=== WRITTEN INSTRUCTION ===
Pull every line of the entries that has the word "pixels".

=== INFORMATION GIVEN ===

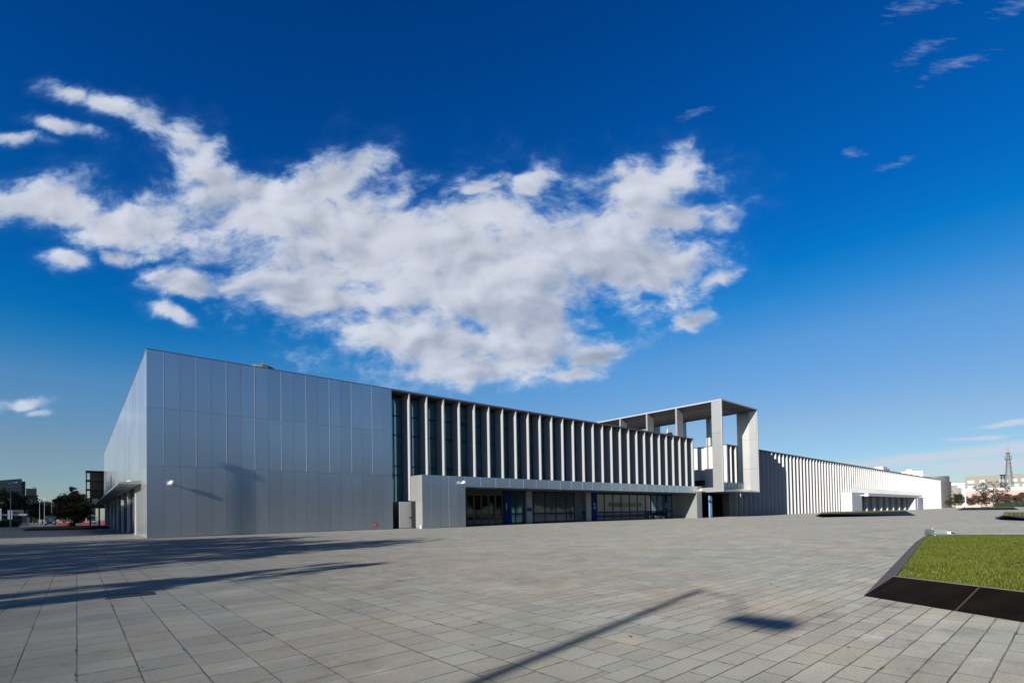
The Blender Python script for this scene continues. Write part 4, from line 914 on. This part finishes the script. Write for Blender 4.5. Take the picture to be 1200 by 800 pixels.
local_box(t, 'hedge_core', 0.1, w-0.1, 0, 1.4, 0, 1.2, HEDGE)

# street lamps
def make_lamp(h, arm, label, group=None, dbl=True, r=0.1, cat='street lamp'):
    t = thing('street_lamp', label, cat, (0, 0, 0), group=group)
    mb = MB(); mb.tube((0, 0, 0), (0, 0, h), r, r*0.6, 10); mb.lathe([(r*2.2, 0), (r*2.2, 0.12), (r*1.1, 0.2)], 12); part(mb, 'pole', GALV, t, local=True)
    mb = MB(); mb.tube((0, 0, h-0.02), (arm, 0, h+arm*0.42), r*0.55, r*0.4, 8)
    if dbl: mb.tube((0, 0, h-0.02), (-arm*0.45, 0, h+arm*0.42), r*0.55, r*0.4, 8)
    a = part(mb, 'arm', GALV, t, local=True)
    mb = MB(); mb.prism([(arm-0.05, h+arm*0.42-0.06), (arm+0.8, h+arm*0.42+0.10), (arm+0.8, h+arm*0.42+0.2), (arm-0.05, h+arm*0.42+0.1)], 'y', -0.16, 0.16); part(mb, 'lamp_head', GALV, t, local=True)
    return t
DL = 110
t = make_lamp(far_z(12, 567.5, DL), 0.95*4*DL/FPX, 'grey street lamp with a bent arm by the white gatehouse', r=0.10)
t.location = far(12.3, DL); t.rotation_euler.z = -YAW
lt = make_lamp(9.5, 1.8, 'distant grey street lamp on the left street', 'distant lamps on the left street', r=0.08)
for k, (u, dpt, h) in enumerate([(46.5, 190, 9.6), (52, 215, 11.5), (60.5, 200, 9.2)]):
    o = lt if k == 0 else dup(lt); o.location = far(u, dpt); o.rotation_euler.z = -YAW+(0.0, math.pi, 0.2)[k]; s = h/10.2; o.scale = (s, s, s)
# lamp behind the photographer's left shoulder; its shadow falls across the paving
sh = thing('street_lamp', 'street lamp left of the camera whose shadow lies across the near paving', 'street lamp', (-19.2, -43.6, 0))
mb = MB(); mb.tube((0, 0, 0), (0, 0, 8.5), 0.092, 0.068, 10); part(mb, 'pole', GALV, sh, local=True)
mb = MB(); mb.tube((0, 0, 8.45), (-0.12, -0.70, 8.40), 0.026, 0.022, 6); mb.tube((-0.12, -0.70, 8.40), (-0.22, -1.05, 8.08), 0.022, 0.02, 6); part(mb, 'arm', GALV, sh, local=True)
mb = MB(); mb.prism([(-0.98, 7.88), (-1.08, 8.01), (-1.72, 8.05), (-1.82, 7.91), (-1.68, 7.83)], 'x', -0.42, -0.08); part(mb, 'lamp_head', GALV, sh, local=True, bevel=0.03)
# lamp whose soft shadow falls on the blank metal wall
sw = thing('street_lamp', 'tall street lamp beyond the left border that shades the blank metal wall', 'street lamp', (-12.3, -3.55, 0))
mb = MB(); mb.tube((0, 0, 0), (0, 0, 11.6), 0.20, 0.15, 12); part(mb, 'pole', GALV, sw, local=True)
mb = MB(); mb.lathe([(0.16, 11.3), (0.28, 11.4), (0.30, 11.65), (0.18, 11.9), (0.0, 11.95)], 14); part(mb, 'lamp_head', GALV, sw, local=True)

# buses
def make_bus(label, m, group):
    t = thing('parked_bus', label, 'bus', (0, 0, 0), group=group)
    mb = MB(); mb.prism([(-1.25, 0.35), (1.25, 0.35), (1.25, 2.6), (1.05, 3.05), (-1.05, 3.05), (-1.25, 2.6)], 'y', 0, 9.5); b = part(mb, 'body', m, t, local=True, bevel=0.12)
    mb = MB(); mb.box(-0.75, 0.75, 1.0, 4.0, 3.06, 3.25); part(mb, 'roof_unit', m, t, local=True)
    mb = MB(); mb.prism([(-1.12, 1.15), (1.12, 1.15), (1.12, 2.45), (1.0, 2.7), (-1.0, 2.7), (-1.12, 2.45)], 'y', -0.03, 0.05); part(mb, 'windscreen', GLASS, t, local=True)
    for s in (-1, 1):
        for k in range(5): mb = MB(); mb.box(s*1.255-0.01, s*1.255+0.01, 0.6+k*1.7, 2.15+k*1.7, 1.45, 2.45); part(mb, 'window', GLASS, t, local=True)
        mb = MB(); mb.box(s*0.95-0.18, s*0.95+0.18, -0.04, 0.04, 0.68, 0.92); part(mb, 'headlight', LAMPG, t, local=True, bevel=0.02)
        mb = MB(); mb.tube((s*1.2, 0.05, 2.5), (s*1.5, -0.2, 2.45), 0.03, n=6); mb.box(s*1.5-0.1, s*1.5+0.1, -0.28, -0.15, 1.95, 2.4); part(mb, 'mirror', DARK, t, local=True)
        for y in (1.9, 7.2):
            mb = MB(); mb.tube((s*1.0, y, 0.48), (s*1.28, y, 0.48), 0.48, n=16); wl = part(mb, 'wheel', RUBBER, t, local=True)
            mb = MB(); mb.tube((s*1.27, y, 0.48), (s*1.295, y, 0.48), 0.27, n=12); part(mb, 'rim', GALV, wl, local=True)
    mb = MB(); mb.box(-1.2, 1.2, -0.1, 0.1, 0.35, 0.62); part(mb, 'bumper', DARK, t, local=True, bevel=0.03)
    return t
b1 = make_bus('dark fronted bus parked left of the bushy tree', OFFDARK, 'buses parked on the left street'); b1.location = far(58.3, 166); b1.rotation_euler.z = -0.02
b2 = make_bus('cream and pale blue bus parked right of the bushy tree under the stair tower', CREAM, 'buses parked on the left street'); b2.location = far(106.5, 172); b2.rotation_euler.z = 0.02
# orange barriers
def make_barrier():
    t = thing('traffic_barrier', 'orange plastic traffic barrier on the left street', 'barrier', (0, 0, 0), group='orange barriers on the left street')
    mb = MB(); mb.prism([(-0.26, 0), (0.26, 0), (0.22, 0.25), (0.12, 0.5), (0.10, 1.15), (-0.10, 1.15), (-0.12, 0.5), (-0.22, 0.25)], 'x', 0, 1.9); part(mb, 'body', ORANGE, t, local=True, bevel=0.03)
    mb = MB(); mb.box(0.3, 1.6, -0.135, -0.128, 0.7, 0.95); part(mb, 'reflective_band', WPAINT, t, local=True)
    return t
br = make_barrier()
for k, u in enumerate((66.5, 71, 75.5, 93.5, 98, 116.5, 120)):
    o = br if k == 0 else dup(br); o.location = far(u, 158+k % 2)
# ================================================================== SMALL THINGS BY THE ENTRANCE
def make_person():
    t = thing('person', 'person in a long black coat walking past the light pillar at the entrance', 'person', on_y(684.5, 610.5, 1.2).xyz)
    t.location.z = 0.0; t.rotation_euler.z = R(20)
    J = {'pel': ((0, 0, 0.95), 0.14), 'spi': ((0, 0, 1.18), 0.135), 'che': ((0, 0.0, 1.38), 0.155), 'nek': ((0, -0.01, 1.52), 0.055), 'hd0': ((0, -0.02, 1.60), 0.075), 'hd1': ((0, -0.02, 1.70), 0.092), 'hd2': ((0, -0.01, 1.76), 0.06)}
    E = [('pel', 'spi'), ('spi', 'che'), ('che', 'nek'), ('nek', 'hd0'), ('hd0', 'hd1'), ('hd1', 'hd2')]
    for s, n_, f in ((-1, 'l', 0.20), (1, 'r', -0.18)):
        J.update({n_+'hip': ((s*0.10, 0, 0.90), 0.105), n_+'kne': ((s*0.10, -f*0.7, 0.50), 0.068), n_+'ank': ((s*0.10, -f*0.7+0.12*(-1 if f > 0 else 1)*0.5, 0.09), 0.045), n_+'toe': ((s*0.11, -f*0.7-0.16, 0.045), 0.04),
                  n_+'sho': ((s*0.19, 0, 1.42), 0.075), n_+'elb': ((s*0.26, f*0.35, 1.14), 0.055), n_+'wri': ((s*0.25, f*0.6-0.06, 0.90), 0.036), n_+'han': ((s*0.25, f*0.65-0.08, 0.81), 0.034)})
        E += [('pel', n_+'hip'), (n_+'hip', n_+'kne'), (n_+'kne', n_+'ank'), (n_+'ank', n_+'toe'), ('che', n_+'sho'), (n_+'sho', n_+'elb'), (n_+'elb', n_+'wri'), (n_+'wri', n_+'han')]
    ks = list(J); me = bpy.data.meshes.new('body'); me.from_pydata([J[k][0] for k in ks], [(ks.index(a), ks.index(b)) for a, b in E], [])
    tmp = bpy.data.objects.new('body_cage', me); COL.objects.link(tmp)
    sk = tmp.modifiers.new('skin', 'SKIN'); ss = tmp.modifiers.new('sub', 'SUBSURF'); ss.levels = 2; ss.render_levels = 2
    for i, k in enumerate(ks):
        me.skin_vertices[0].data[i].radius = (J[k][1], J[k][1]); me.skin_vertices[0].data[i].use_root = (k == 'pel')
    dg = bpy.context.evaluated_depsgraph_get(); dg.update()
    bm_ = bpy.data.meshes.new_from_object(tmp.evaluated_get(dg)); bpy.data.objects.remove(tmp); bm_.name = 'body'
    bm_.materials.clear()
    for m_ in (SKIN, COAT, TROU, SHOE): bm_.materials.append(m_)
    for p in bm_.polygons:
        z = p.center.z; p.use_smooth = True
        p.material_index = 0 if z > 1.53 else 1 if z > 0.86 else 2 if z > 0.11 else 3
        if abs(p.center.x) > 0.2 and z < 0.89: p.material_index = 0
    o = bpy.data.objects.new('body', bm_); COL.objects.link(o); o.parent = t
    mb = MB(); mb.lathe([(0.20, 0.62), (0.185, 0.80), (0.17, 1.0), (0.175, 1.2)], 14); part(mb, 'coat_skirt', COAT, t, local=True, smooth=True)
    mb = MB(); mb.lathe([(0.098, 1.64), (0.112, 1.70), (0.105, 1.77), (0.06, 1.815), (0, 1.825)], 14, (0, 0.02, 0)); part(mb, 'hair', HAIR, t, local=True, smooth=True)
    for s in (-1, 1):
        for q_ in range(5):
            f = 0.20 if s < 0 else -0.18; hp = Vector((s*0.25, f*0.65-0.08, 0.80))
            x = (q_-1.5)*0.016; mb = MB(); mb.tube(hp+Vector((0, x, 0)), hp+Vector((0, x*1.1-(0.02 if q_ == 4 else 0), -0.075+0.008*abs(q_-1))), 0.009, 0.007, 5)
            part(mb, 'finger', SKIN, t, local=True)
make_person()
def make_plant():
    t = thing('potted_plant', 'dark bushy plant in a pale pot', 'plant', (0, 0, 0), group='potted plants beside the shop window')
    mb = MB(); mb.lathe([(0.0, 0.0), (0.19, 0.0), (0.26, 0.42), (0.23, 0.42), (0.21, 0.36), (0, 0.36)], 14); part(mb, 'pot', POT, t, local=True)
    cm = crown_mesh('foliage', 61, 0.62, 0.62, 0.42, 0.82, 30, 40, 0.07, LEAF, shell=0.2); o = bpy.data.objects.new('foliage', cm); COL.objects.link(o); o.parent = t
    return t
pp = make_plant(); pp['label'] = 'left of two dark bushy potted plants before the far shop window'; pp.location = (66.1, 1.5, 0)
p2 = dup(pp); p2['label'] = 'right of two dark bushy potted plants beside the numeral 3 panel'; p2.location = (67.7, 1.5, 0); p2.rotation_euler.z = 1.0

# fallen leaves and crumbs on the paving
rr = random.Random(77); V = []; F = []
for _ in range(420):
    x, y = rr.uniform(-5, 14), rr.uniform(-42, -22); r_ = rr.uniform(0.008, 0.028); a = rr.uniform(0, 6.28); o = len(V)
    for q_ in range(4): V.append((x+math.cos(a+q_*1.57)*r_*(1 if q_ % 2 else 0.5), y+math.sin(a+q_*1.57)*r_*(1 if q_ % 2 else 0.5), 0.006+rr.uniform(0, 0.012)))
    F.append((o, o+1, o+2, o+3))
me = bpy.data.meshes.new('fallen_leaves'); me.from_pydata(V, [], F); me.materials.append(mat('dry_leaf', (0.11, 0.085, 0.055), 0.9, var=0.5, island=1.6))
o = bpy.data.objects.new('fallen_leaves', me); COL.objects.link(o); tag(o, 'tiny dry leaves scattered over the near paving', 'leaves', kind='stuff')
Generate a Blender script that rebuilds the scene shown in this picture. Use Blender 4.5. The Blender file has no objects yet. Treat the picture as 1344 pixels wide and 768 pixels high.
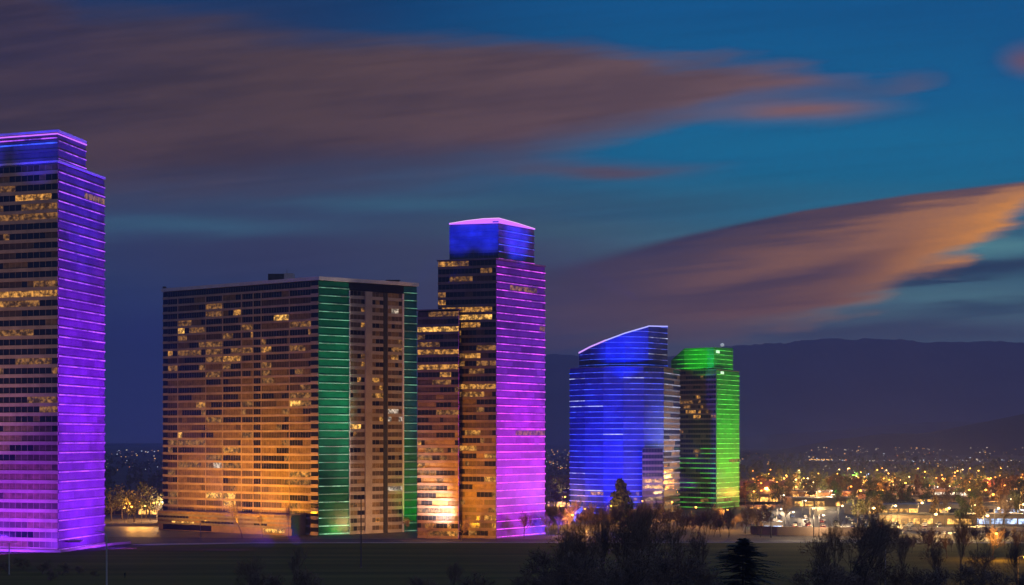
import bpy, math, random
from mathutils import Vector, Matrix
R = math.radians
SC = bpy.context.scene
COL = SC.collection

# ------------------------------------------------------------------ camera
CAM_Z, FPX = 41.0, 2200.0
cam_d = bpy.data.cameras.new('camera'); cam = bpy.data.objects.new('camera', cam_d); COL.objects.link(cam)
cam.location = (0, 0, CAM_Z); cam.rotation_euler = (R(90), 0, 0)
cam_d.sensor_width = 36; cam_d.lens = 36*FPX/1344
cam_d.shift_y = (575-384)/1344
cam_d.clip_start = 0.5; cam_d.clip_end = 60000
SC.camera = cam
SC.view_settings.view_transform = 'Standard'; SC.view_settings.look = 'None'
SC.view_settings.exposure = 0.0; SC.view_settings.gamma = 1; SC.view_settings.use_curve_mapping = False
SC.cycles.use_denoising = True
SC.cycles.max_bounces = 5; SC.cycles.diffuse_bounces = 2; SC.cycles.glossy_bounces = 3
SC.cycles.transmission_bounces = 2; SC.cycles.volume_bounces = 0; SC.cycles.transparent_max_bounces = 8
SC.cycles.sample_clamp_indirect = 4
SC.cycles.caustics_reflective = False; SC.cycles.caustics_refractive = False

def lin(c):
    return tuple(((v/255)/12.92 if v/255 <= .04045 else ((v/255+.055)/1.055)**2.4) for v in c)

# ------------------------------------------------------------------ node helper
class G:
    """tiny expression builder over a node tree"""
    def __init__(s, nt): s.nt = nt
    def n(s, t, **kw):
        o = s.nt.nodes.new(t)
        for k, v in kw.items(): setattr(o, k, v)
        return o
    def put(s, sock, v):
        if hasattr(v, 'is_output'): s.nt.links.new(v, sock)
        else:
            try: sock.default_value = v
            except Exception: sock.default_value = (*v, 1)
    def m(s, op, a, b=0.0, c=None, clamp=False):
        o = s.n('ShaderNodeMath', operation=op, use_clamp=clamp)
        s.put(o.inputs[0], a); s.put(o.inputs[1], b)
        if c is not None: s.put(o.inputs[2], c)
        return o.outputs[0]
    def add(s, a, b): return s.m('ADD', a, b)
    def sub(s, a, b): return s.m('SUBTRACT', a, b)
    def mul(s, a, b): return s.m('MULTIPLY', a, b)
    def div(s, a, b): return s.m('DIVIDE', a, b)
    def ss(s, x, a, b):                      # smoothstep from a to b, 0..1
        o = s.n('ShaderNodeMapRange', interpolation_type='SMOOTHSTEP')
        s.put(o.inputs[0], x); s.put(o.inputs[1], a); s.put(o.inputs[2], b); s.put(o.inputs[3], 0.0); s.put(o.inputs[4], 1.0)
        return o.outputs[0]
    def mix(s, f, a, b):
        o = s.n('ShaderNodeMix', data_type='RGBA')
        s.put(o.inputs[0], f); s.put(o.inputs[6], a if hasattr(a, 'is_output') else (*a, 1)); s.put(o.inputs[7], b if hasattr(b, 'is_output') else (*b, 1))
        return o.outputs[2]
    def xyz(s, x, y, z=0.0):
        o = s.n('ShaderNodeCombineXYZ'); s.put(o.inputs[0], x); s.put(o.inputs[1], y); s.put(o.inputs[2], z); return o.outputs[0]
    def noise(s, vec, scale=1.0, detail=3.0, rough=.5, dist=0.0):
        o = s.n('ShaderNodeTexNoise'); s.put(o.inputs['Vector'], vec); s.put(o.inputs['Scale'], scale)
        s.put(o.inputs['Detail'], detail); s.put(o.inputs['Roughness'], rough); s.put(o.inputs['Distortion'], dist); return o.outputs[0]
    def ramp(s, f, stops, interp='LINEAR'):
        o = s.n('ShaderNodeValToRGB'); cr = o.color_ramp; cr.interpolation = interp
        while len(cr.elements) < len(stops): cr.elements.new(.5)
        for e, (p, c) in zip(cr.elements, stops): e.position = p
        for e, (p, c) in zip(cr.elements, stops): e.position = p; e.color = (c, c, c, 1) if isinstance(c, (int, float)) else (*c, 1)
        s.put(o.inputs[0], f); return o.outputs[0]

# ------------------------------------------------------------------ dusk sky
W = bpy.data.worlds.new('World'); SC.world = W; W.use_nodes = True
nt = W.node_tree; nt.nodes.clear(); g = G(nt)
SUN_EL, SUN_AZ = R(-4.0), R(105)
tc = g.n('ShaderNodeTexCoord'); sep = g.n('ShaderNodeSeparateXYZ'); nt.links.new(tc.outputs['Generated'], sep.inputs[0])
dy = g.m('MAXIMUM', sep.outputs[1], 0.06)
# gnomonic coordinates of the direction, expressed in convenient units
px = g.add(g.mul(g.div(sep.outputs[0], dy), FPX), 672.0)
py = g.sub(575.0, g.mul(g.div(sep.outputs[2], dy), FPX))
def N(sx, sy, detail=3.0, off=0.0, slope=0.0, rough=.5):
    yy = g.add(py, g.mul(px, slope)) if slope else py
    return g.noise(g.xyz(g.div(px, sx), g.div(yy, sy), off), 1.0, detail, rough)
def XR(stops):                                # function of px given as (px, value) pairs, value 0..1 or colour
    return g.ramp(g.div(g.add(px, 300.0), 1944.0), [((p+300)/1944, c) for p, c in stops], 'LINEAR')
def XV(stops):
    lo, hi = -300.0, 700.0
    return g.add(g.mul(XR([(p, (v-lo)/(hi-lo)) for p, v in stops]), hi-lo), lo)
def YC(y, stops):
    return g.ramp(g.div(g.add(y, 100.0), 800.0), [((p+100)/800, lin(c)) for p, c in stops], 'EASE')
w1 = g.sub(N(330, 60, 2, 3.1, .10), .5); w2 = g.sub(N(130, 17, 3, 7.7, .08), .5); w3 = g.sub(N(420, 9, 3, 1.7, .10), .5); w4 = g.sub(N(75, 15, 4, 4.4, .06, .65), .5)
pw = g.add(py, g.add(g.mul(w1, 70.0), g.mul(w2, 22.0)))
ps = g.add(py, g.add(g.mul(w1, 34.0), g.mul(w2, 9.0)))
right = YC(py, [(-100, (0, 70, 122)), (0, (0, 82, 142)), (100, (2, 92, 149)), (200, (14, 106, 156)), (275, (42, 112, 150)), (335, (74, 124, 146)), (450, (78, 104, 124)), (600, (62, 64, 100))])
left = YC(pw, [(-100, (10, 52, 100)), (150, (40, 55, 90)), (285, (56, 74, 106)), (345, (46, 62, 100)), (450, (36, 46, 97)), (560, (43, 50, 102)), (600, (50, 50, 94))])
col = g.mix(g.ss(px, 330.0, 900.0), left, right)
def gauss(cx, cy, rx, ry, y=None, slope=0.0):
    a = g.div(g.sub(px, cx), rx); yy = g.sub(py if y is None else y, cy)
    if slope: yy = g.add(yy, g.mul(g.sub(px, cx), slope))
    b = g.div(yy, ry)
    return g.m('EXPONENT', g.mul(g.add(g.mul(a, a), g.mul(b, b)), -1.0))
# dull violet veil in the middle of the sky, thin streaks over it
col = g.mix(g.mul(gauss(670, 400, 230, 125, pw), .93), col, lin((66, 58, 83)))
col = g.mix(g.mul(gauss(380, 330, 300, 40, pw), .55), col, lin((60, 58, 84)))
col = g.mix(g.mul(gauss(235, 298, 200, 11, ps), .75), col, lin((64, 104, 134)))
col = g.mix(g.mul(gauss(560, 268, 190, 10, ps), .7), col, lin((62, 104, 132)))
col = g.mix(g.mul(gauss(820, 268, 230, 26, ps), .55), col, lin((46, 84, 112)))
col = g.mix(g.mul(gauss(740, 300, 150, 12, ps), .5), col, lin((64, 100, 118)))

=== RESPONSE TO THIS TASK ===
The Blender Python script for this scene continues. Write part 4, from line 914 on. This part finishes the script. Write for Blender 4.5. Take the picture to be 1200 by 800 pixels.
Generate a Blender script that rebuilds the scene shown in this picture. Use Blender 4.5. The Blender file has no objects yet. Treat the picture as 1344 pixels wide and 768 pixels high.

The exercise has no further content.